Data in this exercise:
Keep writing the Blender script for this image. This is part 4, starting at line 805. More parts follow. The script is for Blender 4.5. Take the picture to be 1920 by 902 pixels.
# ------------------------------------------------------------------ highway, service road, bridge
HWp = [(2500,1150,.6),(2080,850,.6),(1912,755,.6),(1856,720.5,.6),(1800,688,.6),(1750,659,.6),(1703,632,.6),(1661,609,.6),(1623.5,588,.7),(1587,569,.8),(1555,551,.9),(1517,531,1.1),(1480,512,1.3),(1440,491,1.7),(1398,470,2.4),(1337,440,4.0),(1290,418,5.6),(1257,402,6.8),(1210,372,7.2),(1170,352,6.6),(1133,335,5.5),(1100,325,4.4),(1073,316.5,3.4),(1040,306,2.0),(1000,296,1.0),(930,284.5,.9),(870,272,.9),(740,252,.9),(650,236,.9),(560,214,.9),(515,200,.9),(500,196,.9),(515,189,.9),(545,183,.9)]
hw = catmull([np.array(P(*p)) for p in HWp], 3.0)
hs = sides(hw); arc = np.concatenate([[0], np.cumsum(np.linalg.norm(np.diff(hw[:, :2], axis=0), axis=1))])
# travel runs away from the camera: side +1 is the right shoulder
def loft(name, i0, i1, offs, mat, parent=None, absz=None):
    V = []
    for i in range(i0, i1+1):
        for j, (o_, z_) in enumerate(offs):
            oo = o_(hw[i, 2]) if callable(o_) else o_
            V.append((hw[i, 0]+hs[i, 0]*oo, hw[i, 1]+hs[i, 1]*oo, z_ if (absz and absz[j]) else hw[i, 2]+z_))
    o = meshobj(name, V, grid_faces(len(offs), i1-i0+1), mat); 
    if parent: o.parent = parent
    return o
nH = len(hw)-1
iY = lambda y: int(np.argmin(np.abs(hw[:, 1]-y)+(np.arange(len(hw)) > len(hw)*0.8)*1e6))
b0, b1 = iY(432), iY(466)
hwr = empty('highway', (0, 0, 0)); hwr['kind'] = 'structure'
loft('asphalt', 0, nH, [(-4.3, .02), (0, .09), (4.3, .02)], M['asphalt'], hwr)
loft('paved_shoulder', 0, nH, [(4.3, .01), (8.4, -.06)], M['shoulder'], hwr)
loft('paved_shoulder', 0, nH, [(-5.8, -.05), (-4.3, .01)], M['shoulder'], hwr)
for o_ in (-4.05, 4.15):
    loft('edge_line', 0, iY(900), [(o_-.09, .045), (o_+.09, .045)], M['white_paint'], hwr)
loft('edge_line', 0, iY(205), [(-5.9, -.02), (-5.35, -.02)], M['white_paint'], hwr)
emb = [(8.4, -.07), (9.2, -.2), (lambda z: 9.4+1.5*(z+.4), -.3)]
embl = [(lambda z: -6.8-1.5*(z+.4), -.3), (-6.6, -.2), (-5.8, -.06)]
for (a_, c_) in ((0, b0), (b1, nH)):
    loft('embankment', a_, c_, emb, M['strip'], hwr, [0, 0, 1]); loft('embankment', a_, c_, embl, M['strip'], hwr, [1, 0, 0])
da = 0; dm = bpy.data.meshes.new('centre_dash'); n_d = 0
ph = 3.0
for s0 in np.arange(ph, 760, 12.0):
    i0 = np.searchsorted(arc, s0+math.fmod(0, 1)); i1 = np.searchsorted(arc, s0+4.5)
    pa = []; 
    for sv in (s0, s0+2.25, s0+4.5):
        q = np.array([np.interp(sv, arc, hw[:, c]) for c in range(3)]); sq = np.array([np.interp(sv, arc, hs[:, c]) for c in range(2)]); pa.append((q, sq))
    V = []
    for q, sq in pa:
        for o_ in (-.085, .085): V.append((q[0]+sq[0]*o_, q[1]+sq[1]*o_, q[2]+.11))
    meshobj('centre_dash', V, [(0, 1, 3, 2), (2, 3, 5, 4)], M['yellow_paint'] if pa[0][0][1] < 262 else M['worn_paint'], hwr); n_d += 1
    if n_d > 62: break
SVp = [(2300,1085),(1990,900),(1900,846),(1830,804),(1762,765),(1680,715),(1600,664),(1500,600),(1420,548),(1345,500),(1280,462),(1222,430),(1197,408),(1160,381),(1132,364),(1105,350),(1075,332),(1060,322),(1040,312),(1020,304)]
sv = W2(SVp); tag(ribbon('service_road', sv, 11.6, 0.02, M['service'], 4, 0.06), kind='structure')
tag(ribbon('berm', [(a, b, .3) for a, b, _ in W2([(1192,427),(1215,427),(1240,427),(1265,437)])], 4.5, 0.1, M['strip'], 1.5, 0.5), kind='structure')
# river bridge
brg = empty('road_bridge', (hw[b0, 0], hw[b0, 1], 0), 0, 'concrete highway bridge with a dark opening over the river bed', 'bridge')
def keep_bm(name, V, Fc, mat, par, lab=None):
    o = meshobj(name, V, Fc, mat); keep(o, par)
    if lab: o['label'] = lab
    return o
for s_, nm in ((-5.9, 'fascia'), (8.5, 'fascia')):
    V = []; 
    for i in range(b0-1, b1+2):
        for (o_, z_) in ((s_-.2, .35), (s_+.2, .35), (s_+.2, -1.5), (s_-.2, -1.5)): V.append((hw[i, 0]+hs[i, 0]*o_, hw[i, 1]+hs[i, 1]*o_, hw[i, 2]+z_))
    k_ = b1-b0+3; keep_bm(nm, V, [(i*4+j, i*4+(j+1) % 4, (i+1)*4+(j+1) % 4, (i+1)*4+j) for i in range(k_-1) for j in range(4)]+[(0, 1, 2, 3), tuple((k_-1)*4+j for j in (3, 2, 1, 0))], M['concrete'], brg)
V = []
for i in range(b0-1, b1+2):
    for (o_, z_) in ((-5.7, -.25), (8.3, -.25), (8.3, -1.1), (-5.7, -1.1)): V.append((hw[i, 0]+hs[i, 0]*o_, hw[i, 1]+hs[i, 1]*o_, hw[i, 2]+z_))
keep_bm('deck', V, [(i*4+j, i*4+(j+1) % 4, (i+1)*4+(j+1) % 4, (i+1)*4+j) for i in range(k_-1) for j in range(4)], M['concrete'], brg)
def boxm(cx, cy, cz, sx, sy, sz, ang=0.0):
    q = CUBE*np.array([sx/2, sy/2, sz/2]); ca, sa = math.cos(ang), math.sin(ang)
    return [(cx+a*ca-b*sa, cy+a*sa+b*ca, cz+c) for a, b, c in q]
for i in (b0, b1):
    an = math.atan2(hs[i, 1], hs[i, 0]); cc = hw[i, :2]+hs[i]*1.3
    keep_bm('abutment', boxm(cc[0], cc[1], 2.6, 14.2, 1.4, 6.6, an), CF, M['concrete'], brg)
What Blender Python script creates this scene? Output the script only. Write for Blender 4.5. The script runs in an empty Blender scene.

Work to do: Reproduce each entry above exactly, keeping every word.

Response to this task:
Keep writing the Blender script for this image. This is part 4, starting at line 805. More parts follow. The script is for Blender 4.5. Take the picture to be 1920 by 902 pixels.
# ------------------------------------------------------------------ highway, service road, bridge
HWp = [(2500,1150,.6),(2080,850,.6),(1912,755,.6),(1856,720.5,.6),(1800,688,.6),(1750,659,.6),(1703,632,.6),(1661,609,.6),(1623.5,588,.7),(1587,569,.8),(1555,551,.9),(1517,531,1.1),(1480,512,1.3),(1440,491,1.7),(1398,470,2.4),(1337,440,4.0),(1290,418,5.6),(1257,402,6.8),(1210,372,7.2),(1170,352,6.6),(1133,335,5.5),(1100,325,4.4),(1073,316.5,3.4),(1040,306,2.0),(1000,296,1.0),(930,284.5,.9),(870,272,.9),(740,252,.9),(650,236,.9),(560,214,.9),(515,200,.9),(500,196,.9),(515,189,.9),(545,183,.9)]
hw = catmull([np.array(P(*p)) for p in HWp], 3.0)
hs = sides(hw); arc = np.concatenate([[0], np.cumsum(np.linalg.norm(np.diff(hw[:, :2], axis=0), axis=1))])
# travel runs away from the camera: side +1 is the right shoulder
def loft(name, i0, i1, offs, mat, parent=None, absz=None):
    V = []
    for i in range(i0, i1+1):
        for j, (o_, z_) in enumerate(offs):
            oo = o_(hw[i, 2]) if callable(o_) else o_
            V.append((hw[i, 0]+hs[i, 0]*oo, hw[i, 1]+hs[i, 1]*oo, z_ if (absz and absz[j]) else hw[i, 2]+z_))
    o = meshobj(name, V, grid_faces(len(offs), i1-i0+1), mat); 
    if parent: o.parent = parent
    return o
nH = len(hw)-1
iY = lambda y: int(np.argmin(np.abs(hw[:, 1]-y)+(np.arange(len(hw)) > len(hw)*0.8)*1e6))
b0, b1 = iY(432), iY(466)
hwr = empty('highway', (0, 0, 0)); hwr['kind'] = 'structure'
loft('asphalt', 0, nH, [(-4.3, .02), (0, .09), (4.3, .02)], M['asphalt'], hwr)
loft('paved_shoulder', 0, nH, [(4.3, .01), (8.4, -.06)], M['shoulder'], hwr)
loft('paved_shoulder', 0, nH, [(-5.8, -.05), (-4.3, .01)], M['shoulder'], hwr)
for o_ in (-4.05, 4.15):
    loft('edge_line', 0, iY(900), [(o_-.09, .045), (o_+.09, .045)], M['white_paint'], hwr)
loft('edge_line', 0, iY(205), [(-5.9, -.02), (-5.35, -.02)], M['white_paint'], hwr)
emb = [(8.4, -.07), (9.2, -.2), (lambda z: 9.4+1.5*(z+.4), -.3)]
embl = [(lambda z: -6.8-1.5*(z+.4), -.3), (-6.6, -.2), (-5.8, -.06)]
for (a_, c_) in ((0, b0), (b1, nH)):
    loft('embankment', a_, c_, emb, M['strip'], hwr, [0, 0, 1]); loft('embankment', a_, c_, embl, M['strip'], hwr, [1, 0, 0])
da = 0; dm = bpy.data.meshes.new('centre_dash'); n_d = 0
ph = 3.0
for s0 in np.arange(ph, 760, 12.0):
    i0 = np.searchsorted(arc, s0+math.fmod(0, 1)); i1 = np.searchsorted(arc, s0+4.5)
    pa = []; 
    for sv in (s0, s0+2.25, s0+4.5):
        q = np.array([np.interp(sv, arc, hw[:, c]) for c in range(3)]); sq = np.array([np.interp(sv, arc, hs[:, c]) for c in range(2)]); pa.append((q, sq))
    V = []
    for q, sq in pa:
        for o_ in (-.085, .085): V.append((q[0]+sq[0]*o_, q[1]+sq[1]*o_, q[2]+.11))
    meshobj('centre_dash', V, [(0, 1, 3, 2), (2, 3, 5, 4)], M['yellow_paint'] if pa[0][0][1] < 262 else M['worn_paint'], hwr); n_d += 1
    if n_d > 62: break
SVp = [(2300,1085),(1990,900),(1900,846),(1830,804),(1762,765),(1680,715),(1600,664),(1500,600),(1420,548),(1345,500),(1280,462),(1222,430),(1197,408),(1160,381),(1132,364),(1105,350),(1075,332),(1060,322),(1040,312),(1020,304)]
sv = W2(SVp); tag(ribbon('service_road', sv, 11.6, 0.02, M['service'], 4, 0.06), kind='structure')
tag(ribbon('berm', [(a, b, .3) for a, b, _ in W2([(1192,427),(1215,427),(1240,427),(1265,437)])], 4.5, 0.1, M['strip'], 1.5, 0.5), kind='structure')
# river bridge
brg = empty('road_bridge', (hw[b0, 0], hw[b0, 1], 0), 0, 'concrete highway bridge with a dark opening over the river bed', 'bridge')
def keep_bm(name, V, Fc, mat, par, lab=None):
    o = meshobj(name, V, Fc, mat); keep(o, par)
    if lab: o['label'] = lab
    return o
for s_, nm in ((-5.9, 'fascia'), (8.5, 'fascia')):
    V = []; 
    for i in range(b0-1, b1+2):
        for (o_, z_) in ((s_-.2, .35), (s_+.2, .35), (s_+.2, -1.5), (s_-.2, -1.5)): V.append((hw[i, 0]+hs[i, 0]*o_, hw[i, 1]+hs[i, 1]*o_, hw[i, 2]+z_))
    k_ = b1-b0+3; keep_bm(nm, V, [(i*4+j, i*4+(j+1) % 4, (i+1)*4+(j+1) % 4, (i+1)*4+j) for i in range(k_-1) for j in range(4)]+[(0, 1, 2, 3), tuple((k_-1)*4+j for j in (3, 2, 1, 0))], M['concrete'], brg)
V = []
for i in range(b0-1, b1+2):
    for (o_, z_) in ((-5.7, -.25), (8.3, -.25), (8.3, -1.1), (-5.7, -1.1)): V.append((hw[i, 0]+hs[i, 0]*o_, hw[i, 1]+hs[i, 1]*o_, hw[i, 2]+z_))
keep_bm('deck', V, [(i*4+j, i*4+(j+1) % 4, (i+1)*4+(j+1) % 4, (i+1)*4+j) for i in range(k_-1) for j in range(4)], M['concrete'], brg)
def boxm(cx, cy, cz, sx, sy, sz, ang=0.0):
    q = CUBE*np.array([sx/2, sy/2, sz/2]); ca, sa = math.cos(ang), math.sin(ang)
    return [(cx+a*ca-b*sa, cy+a*sa+b*ca, cz+c) for a, b, c in q]
for i in (b0, b1):
    an = math.atan2(hs[i, 1], hs[i, 0]); cc = hw[i, :2]+hs[i]*1.3
    keep_bm('abutment', boxm(cc[0], cc[1], 2.6, 14.2, 1.4, 6.6, an), CF, M['concrete'], brg)
What Blender Python script creates this scene? Output the script only. Write for Blender 4.5. The script runs in an empty Blender scene.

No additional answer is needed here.